The rich and their political and media cheerleaders are more determined than ever to wreck public education and to cynically convince the public that this is in their interest. They desperately want people to believe that charter schools exist to serve “the kids” and not to make the rich richer. Fortunately, the tide is turning against the mass looting of America’s public schools by charter schools. The devastation that charter schools cause and multiply is becoming more visible and offensive to more people more rapidly. Charter school havoc and destruction can no longer be prettified or concealed. Many now see right through the violent disinformation long promoted by charter school promoters. As a result, pressure is mounting nationally on state and local governments to curb the growth of charter schools. It certainly is not the best time to be a charter school promoter. People have had enough of the criminal ruthlessness of the rich and realize that private greed has never served the public good or students.

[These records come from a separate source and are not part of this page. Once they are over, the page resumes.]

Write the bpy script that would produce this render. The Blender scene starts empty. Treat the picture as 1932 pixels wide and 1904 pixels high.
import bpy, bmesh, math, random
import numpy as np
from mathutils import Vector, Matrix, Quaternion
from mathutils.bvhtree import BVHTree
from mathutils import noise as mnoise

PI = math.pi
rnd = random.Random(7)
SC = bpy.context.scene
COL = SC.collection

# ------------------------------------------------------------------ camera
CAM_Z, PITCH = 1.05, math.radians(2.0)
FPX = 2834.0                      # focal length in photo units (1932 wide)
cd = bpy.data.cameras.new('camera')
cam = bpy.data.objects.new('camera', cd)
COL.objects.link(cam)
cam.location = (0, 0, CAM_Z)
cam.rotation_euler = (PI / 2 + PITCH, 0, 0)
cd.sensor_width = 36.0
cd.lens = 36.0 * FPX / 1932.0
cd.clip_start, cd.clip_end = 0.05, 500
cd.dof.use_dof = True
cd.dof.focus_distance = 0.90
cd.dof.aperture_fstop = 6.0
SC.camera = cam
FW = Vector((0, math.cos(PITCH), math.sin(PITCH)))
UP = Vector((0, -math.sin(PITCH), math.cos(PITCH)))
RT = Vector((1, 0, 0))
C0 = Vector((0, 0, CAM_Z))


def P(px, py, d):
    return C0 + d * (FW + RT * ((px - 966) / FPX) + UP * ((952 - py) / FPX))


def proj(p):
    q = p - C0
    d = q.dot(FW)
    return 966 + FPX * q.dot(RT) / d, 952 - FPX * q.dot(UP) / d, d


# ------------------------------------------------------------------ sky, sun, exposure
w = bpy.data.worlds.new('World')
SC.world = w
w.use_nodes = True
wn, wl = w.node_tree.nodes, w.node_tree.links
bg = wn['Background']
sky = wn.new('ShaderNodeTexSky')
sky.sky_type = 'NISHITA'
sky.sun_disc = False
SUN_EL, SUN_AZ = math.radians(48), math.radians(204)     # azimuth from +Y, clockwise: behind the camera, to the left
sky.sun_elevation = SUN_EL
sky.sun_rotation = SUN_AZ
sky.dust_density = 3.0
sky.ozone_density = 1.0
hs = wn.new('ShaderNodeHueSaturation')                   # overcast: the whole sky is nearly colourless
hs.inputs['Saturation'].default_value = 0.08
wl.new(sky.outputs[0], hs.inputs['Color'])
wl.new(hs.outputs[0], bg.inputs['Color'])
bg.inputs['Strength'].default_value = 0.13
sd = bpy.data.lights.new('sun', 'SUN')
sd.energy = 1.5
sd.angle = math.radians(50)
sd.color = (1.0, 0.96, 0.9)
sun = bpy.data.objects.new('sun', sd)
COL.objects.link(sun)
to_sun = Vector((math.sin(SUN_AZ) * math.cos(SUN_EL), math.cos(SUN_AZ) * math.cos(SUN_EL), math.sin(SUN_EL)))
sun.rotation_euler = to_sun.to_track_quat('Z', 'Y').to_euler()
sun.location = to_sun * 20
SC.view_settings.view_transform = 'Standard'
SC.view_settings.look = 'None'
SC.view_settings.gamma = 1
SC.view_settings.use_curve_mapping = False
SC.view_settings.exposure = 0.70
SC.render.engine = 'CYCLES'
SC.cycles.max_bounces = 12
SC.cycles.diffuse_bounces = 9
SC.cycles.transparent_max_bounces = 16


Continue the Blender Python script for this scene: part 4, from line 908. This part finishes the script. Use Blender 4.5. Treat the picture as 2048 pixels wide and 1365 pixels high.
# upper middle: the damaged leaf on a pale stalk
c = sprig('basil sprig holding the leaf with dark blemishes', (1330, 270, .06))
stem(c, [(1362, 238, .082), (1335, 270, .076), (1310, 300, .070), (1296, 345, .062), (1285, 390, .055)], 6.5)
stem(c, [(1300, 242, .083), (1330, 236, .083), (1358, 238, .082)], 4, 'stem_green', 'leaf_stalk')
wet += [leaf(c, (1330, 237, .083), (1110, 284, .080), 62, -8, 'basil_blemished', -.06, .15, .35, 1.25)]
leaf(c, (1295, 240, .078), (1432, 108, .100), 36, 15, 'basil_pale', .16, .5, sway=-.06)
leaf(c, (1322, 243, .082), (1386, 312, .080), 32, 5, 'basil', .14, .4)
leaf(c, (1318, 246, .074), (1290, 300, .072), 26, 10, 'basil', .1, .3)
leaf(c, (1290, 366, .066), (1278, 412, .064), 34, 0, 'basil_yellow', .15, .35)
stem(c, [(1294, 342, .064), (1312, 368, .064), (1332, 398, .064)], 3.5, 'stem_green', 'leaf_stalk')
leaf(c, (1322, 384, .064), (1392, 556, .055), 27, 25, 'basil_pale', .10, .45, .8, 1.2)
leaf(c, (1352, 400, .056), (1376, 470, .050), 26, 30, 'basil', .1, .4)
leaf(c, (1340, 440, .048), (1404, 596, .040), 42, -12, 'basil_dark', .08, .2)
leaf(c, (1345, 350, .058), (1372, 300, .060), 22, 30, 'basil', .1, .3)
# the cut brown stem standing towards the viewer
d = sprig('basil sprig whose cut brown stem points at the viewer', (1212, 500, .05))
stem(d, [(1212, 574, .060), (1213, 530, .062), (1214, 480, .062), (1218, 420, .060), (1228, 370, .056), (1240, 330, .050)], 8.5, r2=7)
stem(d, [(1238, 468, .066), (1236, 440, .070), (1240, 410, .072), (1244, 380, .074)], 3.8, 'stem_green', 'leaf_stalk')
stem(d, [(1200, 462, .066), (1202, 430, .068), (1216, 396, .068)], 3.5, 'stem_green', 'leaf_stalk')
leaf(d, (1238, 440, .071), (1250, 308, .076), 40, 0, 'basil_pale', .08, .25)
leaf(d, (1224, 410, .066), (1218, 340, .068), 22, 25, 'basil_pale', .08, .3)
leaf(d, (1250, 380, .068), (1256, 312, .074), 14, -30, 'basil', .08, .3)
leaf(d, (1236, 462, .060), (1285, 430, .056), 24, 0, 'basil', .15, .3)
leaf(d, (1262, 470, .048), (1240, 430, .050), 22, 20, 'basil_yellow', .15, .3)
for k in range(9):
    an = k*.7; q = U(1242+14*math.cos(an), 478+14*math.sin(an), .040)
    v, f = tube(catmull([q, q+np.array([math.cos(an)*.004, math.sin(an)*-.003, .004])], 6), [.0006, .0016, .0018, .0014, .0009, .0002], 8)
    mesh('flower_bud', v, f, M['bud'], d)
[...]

Public schools, even in their under-funded, over-tested, and scapegoated condition, still do a much better job of meeting the needs of all students than for-profit and nonprofit charter schools. The tired claim that charter schools represent a better alternative to the 100,000 public schools that serve over 45 million youth is intended to dupe the naive. Charter school supporters are in the forefront of destroying public education and offering lower quality schools.

Each year that passes with no new charter schools in a city or state is a good year for society, education, and the economy. Charter schools introduce the worst kind of “innovation” in education, society, and the economy. Far from solving anything, they multiply serious problems.

Six states currently do not allow charter schools: Montana, Nebraska, North Dakota, South Dakota, Vermont, and West Virginia. Striking public school teachers in West Virginia recently played a big role in averting charter schools in their state. Striking public school teachers in Los Angeles and striking charter school teachers in Chicago have also lately played a positive role in opposing charter school crimes.

The momentum against charter schools is building and it will keep growing because charter schools will keep wreaking havoc on education and society. People are saying enough is enough and calling on all to defend public education.